TO DO —
Write out the listing below again, precisely as it is given.

## START SOURCE EXCERPT

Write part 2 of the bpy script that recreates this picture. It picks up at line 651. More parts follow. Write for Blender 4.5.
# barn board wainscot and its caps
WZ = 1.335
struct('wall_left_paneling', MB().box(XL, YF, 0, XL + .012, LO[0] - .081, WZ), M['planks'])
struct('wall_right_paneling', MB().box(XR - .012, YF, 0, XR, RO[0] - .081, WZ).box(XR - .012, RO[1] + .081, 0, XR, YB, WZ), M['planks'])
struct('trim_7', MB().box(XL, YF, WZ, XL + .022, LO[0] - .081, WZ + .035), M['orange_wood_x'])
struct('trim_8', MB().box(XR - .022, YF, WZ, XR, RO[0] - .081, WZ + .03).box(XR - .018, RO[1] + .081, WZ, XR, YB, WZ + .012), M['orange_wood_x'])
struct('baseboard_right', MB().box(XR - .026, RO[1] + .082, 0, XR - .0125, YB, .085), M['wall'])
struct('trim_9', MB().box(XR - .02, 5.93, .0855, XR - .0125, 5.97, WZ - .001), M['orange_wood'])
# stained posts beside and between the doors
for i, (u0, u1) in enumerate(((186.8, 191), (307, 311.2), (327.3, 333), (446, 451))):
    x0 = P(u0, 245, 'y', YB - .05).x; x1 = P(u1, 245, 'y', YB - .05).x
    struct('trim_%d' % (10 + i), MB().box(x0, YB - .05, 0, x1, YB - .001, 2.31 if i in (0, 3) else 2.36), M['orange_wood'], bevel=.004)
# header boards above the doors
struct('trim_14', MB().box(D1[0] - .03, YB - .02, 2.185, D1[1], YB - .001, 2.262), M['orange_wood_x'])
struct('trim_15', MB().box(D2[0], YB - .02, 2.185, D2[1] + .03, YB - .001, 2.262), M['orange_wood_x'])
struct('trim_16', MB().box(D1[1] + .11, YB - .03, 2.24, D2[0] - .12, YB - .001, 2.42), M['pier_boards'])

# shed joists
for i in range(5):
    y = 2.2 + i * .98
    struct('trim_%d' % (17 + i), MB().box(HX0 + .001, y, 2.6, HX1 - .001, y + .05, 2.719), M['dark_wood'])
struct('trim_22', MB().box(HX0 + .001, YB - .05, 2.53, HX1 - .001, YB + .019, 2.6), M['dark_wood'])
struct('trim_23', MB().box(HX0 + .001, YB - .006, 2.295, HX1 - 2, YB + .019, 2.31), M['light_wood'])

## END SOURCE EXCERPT

EXERCISE ANSWER —
Write part 2 of the bpy script that recreates this picture. It picks up at line 651. More parts follow. Write for Blender 4.5.
# barn board wainscot and its caps
WZ = 1.335
struct('wall_left_paneling', MB().box(XL, YF, 0, XL + .012, LO[0] - .081, WZ), M['planks'])
struct('wall_right_paneling', MB().box(XR - .012, YF, 0, XR, RO[0] - .081, WZ).box(XR - .012, RO[1] + .081, 0, XR, YB, WZ), M['planks'])
struct('trim_7', MB().box(XL, YF, WZ, XL + .022, LO[0] - .081, WZ + .035), M['orange_wood_x'])
struct('trim_8', MB().box(XR - .022, YF, WZ, XR, RO[0] - .081, WZ + .03).box(XR - .018, RO[1] + .081, WZ, XR, YB, WZ + .012), M['orange_wood_x'])
struct('baseboard_right', MB().box(XR - .026, RO[1] + .082, 0, XR - .0125, YB, .085), M['wall'])
struct('trim_9', MB().box(XR - .02, 5.93, .0855, XR - .0125, 5.97, WZ - .001), M['orange_wood'])
# stained posts beside and between the doors
for i, (u0, u1) in enumerate(((186.8, 191), (307, 311.2), (327.3, 333), (446, 451))):
    x0 = P(u0, 245, 'y', YB - .05).x; x1 = P(u1, 245, 'y', YB - .05).x
    struct('trim_%d' % (10 + i), MB().box(x0, YB - .05, 0, x1, YB - .001, 2.31 if i in (0, 3) else 2.36), M['orange_wood'], bevel=.004)
# header boards above the doors
struct('trim_14', MB().box(D1[0] - .03, YB - .02, 2.185, D1[1], YB - .001, 2.262), M['orange_wood_x'])
struct('trim_15', MB().box(D2[0], YB - .02, 2.185, D2[1] + .03, YB - .001, 2.262), M['orange_wood_x'])
struct('trim_16', MB().box(D1[1] + .11, YB - .03, 2.24, D2[0] - .12, YB - .001, 2.42), M['pier_boards'])

# shed joists
for i in range(5):
    y = 2.2 + i * .98
    struct('trim_%d' % (17 + i), MB().box(HX0 + .001, y, 2.6, HX1 - .001, y + .05, 2.719), M['dark_wood'])
struct('trim_22', MB().box(HX0 + .001, YB - .05, 2.53, HX1 - .001, YB + .019, 2.6), M['dark_wood'])
struct('trim_23', MB().box(HX0 + .001, YB - .006, 2.295, HX1 - 2, YB + .019, 2.31), M['light_wood'])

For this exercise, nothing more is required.